If Lord of the Flies isn't bold or hard enough for you, the line to it's left should satisfy. Sustained technical climbing, long runouts, iffy gear and a desperate high crux should test all but the toughest mettle.

Ticklists: The best the UK has to offer for beasts (apart from the lakes cos its always wet).

anguskille 10/May/17 Lead RP

Mega! Amazing route. Fell off around the crux a couple of days ago. Managed to do it unexpectedly today as I bumped into Nick and he lent me his rack and gave me a catch. Didn't manage to fiddle any of his kit into the middle section but gunned it to the girdle and wobbled my way to the top. Almost fell off every other move in the top section, awesome experience! 4th ascent?

with Nick Bullock
Ed Booth 23/Sep/16 TR

In a oner. Bit damp at the top. Unless we have another indian summer week will probably be spring now before getting on lead. :-/

with Calum Musket
Ed Booth 20/Sep/16 TR dog

Tried from the bottom this time. OS'ed all of the House of God bit which has a bold start, and then pumpy & finger but safe section to the girdle. Got sequence for the crux sequence and did that a couple of times.

with Calum Musket
Alex Mason 10/Jun/16 Lead RP

Utterly amazing. As classic a milestone as every other route in the cromlech 'open book'. 6 sessions, 4 lead attempts. Finally went when I changed my sequence on the crux to a more delicate, reliable method. Climbed in the rain. I got to the girdle ledge without a crucial wire so I untied and dropped a loop to retrieve it while waiting for the rain to stop. The final sequence was intense with so much going on, heading towards an inevitably soaking, slopey top-out but I had to do it. Mind blowing experience. E8.9 6c/7c++ R.

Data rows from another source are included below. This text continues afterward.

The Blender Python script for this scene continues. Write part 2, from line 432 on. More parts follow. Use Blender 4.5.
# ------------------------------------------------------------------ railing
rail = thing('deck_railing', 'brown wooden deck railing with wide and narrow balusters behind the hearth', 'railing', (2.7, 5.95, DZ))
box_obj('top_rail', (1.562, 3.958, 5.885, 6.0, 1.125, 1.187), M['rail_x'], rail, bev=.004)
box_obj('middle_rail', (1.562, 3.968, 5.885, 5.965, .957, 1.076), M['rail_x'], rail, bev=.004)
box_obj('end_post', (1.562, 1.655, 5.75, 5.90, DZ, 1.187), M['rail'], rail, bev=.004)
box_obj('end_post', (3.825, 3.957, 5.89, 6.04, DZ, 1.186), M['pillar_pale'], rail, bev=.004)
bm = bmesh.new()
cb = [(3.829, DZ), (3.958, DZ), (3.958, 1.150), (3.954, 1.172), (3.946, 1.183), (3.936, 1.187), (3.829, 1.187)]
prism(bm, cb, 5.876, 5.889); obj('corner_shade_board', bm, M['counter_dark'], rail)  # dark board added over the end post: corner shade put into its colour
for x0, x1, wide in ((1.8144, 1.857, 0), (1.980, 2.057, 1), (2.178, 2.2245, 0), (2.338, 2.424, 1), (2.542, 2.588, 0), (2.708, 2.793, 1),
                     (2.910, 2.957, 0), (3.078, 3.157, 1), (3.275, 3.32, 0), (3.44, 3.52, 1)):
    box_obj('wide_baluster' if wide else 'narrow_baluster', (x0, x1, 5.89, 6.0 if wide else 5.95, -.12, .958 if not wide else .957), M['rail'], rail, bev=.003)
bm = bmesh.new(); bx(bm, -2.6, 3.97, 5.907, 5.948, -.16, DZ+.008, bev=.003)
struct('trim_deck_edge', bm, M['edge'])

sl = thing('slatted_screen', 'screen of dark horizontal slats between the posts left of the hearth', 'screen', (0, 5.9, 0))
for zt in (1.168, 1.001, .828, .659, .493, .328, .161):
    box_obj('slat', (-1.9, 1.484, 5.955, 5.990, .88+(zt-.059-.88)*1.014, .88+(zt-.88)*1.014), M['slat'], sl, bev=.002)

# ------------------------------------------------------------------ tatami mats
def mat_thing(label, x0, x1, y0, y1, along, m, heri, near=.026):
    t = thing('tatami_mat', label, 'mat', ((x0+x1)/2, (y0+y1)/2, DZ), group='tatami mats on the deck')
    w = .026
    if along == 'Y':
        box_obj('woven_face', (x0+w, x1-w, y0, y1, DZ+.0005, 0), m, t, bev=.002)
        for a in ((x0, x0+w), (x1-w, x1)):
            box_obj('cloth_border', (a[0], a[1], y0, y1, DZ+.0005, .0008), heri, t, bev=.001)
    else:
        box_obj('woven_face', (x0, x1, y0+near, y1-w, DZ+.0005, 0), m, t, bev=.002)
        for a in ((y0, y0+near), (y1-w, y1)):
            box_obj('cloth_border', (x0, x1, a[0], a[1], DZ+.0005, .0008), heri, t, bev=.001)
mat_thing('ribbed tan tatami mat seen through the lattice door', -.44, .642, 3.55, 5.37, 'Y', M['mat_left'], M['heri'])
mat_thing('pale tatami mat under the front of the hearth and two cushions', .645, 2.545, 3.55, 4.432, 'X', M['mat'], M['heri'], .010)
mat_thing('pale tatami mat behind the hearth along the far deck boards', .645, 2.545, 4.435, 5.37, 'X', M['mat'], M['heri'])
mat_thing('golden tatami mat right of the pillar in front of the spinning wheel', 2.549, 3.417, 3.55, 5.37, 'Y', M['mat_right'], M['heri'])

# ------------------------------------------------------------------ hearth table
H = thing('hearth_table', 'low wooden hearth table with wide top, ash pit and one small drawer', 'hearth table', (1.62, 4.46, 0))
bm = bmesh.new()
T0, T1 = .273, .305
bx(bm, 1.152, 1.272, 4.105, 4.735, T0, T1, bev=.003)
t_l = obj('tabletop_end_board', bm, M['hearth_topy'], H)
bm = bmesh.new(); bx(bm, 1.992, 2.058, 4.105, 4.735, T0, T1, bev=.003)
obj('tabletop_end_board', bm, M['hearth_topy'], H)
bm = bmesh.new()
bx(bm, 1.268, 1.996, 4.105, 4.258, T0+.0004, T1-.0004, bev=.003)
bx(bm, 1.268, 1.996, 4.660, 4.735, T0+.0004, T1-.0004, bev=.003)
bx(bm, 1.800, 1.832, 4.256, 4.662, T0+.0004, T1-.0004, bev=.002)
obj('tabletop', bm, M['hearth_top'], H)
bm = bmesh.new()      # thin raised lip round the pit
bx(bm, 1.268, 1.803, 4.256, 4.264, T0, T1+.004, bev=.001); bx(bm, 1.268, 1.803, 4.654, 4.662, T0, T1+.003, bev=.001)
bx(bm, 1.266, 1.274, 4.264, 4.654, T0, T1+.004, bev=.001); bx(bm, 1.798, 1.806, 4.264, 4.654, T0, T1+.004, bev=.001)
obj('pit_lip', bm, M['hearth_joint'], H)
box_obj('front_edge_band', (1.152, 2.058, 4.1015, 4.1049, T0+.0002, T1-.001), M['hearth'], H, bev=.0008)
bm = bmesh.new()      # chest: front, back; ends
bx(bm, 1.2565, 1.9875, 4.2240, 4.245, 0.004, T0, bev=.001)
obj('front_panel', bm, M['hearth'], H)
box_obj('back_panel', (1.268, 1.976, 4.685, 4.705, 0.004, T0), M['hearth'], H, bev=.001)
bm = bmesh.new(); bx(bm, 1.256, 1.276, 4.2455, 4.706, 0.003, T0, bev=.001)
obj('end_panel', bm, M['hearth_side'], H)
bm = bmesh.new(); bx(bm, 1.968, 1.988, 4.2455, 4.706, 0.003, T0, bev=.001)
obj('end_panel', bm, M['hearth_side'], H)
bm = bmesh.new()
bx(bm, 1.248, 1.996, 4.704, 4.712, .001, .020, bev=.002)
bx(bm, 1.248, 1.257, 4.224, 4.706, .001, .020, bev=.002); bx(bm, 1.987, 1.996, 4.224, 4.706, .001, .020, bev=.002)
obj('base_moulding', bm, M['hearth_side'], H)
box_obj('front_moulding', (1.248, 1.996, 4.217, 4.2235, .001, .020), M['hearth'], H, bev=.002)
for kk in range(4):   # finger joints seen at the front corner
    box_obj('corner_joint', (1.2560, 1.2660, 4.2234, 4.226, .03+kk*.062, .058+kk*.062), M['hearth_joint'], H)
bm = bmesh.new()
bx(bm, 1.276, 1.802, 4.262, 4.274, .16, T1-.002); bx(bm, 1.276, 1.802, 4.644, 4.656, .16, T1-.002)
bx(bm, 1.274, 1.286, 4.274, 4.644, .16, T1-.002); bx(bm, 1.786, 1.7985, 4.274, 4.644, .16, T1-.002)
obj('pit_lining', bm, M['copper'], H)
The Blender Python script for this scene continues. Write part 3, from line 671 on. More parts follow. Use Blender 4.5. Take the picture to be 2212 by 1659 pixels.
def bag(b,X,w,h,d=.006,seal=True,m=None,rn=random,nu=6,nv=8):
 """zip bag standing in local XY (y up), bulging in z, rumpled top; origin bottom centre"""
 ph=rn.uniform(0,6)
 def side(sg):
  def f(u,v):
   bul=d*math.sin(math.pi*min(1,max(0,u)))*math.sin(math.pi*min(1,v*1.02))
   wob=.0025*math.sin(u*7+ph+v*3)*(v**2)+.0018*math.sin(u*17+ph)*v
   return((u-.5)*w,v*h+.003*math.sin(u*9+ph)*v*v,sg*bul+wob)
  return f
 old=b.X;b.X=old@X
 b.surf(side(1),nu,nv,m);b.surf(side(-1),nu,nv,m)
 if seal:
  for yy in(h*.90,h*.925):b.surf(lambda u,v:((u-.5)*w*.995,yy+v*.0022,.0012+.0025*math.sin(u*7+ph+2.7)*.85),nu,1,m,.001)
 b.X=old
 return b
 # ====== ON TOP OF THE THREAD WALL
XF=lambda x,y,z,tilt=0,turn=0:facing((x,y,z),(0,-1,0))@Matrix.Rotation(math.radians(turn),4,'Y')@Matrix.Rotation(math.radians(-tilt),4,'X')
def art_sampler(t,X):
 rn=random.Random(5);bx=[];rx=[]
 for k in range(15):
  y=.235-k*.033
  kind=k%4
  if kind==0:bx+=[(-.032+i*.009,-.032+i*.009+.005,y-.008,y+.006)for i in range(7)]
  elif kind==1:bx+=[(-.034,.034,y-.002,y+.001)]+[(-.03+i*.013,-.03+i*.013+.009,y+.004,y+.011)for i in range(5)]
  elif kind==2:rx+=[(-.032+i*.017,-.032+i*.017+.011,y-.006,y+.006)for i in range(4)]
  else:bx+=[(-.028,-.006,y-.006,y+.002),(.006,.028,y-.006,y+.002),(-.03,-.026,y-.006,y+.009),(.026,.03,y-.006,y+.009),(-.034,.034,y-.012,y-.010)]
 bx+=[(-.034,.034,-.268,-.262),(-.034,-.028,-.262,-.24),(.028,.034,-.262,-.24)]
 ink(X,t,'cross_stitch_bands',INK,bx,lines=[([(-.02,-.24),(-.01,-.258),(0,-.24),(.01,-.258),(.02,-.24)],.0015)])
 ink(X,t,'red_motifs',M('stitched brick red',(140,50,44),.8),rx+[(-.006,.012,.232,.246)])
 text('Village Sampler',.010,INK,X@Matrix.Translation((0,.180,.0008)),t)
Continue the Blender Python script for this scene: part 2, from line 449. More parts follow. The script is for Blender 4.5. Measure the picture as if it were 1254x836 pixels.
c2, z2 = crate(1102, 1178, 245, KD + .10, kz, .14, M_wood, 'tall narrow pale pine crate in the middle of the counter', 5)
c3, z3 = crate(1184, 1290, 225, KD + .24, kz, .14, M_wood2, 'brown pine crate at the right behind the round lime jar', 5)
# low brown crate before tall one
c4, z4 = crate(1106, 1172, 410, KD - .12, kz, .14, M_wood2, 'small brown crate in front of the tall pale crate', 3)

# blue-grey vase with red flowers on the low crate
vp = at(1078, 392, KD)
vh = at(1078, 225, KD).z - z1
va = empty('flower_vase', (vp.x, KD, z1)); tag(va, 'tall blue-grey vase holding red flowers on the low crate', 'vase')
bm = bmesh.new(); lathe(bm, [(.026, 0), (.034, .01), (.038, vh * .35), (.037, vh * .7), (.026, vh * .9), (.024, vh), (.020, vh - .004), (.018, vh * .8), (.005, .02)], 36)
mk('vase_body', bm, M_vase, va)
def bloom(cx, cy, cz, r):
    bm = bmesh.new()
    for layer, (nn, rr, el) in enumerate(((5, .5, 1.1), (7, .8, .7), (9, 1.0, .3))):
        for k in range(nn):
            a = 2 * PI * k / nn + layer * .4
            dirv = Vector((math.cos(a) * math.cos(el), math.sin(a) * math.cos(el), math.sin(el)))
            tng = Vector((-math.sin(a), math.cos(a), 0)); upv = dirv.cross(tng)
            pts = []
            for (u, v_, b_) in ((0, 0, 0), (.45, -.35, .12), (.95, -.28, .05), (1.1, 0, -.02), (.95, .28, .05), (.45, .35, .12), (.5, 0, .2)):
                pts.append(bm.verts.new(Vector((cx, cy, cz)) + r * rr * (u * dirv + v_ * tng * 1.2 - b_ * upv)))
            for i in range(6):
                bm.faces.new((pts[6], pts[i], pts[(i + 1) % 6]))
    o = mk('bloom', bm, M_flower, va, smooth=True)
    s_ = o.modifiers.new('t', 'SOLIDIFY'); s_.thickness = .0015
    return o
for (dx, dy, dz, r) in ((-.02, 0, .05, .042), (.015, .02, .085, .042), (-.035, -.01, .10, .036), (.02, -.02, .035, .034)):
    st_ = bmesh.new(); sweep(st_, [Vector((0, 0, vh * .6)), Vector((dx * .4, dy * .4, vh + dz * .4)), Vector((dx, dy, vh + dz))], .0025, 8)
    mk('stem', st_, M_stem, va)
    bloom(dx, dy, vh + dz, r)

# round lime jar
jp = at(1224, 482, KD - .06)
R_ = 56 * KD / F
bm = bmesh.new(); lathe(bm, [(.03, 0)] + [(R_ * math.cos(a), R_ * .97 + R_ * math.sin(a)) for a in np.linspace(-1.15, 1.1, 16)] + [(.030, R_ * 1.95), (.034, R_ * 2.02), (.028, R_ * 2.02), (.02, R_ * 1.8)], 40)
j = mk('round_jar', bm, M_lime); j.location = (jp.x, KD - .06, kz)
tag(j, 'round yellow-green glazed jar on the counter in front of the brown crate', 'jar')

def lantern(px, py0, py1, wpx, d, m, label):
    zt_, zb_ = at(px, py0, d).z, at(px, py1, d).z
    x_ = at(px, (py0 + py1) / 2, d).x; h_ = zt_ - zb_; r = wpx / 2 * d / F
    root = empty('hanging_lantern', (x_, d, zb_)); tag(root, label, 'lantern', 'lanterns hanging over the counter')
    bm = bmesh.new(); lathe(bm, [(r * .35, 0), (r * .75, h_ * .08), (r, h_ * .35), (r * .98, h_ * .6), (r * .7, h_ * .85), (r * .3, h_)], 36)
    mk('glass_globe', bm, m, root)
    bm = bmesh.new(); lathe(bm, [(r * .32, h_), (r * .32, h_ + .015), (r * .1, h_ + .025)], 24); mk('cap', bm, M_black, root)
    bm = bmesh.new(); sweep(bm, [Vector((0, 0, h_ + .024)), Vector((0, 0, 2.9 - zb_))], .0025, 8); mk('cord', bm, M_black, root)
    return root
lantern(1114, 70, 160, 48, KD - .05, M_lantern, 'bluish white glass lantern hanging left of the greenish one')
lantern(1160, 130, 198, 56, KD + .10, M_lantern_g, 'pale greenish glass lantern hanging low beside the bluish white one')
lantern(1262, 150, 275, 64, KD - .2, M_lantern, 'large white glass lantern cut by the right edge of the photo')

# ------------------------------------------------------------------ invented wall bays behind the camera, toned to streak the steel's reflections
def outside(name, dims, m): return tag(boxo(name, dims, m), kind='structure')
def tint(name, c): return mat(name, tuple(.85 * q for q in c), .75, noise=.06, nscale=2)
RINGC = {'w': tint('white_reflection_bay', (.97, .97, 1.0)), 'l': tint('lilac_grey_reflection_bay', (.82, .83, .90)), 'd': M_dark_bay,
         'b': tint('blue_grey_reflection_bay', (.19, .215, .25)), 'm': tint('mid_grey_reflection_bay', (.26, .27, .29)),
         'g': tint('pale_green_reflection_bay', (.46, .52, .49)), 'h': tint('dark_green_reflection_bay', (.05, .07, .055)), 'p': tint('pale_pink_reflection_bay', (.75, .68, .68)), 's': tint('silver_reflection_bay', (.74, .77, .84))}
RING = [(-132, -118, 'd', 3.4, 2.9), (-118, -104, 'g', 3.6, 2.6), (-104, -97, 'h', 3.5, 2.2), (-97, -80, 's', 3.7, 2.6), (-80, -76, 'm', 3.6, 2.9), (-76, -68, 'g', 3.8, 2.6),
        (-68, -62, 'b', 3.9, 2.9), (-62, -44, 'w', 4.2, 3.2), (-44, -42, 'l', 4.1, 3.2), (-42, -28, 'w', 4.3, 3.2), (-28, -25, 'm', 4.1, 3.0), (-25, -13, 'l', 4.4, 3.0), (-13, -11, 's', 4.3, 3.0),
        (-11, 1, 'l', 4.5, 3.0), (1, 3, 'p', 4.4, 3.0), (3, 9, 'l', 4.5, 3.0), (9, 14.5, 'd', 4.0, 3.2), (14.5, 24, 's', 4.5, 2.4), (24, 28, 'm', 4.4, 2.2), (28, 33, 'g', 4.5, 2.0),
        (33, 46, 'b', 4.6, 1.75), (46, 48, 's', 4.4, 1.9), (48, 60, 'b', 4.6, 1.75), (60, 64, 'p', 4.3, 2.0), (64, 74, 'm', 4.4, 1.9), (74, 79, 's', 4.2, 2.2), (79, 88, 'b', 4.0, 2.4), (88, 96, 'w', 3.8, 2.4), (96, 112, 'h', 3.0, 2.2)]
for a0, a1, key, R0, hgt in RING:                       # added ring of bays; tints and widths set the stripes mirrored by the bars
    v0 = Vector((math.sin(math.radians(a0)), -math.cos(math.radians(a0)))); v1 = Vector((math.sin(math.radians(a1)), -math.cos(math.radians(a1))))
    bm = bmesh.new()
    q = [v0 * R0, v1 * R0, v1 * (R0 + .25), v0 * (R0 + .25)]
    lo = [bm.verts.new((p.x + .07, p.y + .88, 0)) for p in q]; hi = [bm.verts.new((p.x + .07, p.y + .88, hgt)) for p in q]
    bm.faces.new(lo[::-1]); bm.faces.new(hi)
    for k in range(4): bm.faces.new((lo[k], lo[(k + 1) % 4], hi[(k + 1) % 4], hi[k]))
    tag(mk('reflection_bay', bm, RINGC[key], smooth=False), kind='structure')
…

with Mike Goldthorp, Emma Twyford, Jack lawledge, Steve Mayers
Ed Booth 12/May/16 TR dog

Had a little look last year but lowered in again to reopen account. A really hard move up near the top. Probably safe ish overall though.

with Calum Musket, anguskille
Ed Booth 16/Jun/14 TR dog

tried top section. a couple of really hard 6c moves. Doable though. Worth a bit of time!